All that the earth produces being corrupted, returns into her bosom, and becomes the source of a new production.  Thus she resumes all she has given in order to give it again.  Thus the corruption of plants, and the excrements of the animals she feeds, feed her, and improve her fertility.  Thus, the more she gives the more she resumes; and she is never exhausted, provided they who cultivate her restore to her what she has given.  Everything comes from her bosom, everything returns to it, and nothing is lost in it.  Nay, all seeds multiply there.  If, for instance, you trust the earth with some grains of corn, as they corrupt they germinate and spring; and that teeming parent restores with usury more ears than she had received grains.  Dig into her entrails, you will find in them stone and marble for the most magnificent buildings.  But who is it that has laid up so many treasures in her bosom, upon condition that they should continually produce themselves anew?  Behold how many precious and useful metals; how many minerals designed for the conveniency of man!

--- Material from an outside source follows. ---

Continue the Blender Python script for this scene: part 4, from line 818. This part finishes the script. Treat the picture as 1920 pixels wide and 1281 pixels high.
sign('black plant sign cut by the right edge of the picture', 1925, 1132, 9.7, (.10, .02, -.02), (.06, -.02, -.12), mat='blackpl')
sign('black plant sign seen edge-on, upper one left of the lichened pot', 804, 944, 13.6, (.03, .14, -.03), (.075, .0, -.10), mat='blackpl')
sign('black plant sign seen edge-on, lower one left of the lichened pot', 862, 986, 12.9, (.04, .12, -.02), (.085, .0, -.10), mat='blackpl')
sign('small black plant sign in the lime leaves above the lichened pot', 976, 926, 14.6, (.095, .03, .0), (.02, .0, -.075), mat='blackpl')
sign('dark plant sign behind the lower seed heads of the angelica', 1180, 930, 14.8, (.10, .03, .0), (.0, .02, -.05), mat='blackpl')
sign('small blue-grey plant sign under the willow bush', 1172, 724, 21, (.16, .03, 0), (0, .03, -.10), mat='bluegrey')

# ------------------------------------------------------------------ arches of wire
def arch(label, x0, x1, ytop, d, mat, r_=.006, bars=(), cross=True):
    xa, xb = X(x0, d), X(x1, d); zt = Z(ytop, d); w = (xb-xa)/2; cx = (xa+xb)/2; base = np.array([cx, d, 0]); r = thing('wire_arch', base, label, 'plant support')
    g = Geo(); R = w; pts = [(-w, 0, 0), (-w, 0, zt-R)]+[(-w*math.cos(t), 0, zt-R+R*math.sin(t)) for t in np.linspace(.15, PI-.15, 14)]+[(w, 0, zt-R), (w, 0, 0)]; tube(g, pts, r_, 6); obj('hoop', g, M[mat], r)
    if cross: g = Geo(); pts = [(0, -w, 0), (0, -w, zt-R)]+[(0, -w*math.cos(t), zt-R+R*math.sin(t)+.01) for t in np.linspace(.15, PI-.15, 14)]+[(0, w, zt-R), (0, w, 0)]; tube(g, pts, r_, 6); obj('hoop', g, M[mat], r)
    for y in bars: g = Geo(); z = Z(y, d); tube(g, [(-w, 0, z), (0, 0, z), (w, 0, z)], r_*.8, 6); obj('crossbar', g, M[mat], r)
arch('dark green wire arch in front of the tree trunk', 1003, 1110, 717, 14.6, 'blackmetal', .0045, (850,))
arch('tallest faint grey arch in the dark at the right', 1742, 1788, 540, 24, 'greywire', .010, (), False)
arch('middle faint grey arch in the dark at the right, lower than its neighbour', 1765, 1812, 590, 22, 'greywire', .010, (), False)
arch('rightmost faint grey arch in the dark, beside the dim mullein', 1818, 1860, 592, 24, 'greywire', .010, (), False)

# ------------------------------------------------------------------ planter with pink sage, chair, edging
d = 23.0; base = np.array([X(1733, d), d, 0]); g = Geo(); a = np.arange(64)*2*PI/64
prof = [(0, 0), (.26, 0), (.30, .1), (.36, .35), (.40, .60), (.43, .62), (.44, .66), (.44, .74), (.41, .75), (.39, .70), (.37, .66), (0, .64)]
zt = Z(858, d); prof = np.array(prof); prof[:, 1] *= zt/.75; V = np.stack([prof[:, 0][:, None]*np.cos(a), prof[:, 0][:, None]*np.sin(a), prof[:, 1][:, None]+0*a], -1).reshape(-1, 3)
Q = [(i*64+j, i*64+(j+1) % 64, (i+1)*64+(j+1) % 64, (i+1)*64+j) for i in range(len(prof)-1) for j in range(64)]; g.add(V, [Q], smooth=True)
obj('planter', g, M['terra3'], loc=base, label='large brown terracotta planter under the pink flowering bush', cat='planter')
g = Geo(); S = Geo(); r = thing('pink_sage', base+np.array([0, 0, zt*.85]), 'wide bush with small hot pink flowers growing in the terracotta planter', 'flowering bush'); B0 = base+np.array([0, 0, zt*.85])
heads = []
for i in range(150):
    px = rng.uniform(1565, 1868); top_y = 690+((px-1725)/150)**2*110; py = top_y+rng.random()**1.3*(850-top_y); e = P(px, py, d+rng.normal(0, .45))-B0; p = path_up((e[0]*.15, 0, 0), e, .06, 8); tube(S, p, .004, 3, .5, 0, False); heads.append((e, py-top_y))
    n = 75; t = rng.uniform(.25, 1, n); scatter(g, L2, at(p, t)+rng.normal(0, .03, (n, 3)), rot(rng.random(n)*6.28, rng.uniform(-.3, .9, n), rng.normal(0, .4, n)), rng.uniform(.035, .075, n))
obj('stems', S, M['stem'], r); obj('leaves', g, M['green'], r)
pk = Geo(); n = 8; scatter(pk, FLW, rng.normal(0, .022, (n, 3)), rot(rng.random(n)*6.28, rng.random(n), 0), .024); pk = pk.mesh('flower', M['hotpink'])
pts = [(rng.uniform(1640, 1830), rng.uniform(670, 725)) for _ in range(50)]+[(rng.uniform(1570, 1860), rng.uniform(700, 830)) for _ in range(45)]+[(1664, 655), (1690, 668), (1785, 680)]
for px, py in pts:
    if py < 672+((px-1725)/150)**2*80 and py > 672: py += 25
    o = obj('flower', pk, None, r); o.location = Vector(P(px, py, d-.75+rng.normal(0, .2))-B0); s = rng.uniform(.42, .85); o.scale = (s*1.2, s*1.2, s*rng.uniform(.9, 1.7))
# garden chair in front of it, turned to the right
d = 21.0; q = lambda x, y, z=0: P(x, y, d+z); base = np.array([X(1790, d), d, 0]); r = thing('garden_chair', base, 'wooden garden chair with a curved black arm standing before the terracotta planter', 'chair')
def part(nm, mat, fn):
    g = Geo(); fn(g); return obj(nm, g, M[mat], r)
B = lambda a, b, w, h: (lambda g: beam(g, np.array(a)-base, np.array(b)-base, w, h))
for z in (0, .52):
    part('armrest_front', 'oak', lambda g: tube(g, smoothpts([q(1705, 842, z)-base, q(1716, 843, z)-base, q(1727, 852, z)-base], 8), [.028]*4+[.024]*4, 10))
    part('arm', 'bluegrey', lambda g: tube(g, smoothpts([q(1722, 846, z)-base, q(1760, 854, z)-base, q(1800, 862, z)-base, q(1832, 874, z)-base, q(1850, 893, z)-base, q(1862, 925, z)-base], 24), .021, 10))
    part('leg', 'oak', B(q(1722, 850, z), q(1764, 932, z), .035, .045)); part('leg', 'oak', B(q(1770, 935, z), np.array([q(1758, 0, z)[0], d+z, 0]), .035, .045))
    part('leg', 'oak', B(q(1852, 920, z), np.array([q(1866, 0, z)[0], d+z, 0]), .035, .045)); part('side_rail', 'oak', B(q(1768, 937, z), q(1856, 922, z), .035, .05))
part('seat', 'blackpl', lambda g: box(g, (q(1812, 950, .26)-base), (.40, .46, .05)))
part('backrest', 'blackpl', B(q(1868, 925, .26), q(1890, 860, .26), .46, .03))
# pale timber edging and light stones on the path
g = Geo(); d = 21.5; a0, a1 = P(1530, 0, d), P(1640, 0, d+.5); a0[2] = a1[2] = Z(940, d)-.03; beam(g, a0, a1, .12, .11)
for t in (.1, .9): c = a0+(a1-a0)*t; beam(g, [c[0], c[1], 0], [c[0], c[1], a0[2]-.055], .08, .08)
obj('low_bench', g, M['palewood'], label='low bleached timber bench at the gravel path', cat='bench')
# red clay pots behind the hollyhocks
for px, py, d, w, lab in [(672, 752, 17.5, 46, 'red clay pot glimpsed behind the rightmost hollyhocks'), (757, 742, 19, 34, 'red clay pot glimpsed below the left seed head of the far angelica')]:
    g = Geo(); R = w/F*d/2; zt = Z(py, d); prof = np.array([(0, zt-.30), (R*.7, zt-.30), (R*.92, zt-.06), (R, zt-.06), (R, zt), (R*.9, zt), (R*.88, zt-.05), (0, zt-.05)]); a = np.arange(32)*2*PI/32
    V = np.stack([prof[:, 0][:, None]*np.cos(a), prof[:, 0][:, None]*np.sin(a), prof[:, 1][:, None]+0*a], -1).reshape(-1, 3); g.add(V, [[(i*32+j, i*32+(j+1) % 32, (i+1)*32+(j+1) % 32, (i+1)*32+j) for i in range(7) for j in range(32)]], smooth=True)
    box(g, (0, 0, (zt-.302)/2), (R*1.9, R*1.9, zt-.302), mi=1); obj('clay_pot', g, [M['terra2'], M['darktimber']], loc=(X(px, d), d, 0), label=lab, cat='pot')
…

Admire the plants that spring from the earth: they yield food for the healthy, and remedies for the sick.  Their species and virtues are innumerable.  They deck the earth, yield verdure, fragrant flowers, and delicious fruits.  Do you see those vast forests that seem as old as the world?  Those trees sink into the earth by their roots, as deep as their branches shoot up to the sky.  Their roots defend them against the winds, and fetch up, as it were by subterranean pipes, all the juices destined to feed the trunk.  The trunk itself is covered with a tough bark that shelters the tender wood from the injuries of the air.  The branches distribute by several pipes the sap which the roots had gathered up in the trunk.  In summer the boughs protect us with their shadow against the scorching rays of the sun.  In winter, they feed the fire that preserves in us natural heat.  Nor is burning the only use wood is fit for; it is a soft though solid and durable matter, to which the hand of man gives, with ease, all the forms he pleases for the greatest works of architecture and navigation.  Moreover, fruit trees by bending their boughs towards the earth seem to offer their crop to man.  The trees and plants, by letting their fruit or seed drop down, provide for a numerous posterity about them.  The tenderest plant, the least of herbs and pulse are, in little, in a small seed, all that is displayed in the highest plants and largest tree.  Earth that never changes produces all those alterations in her bosom.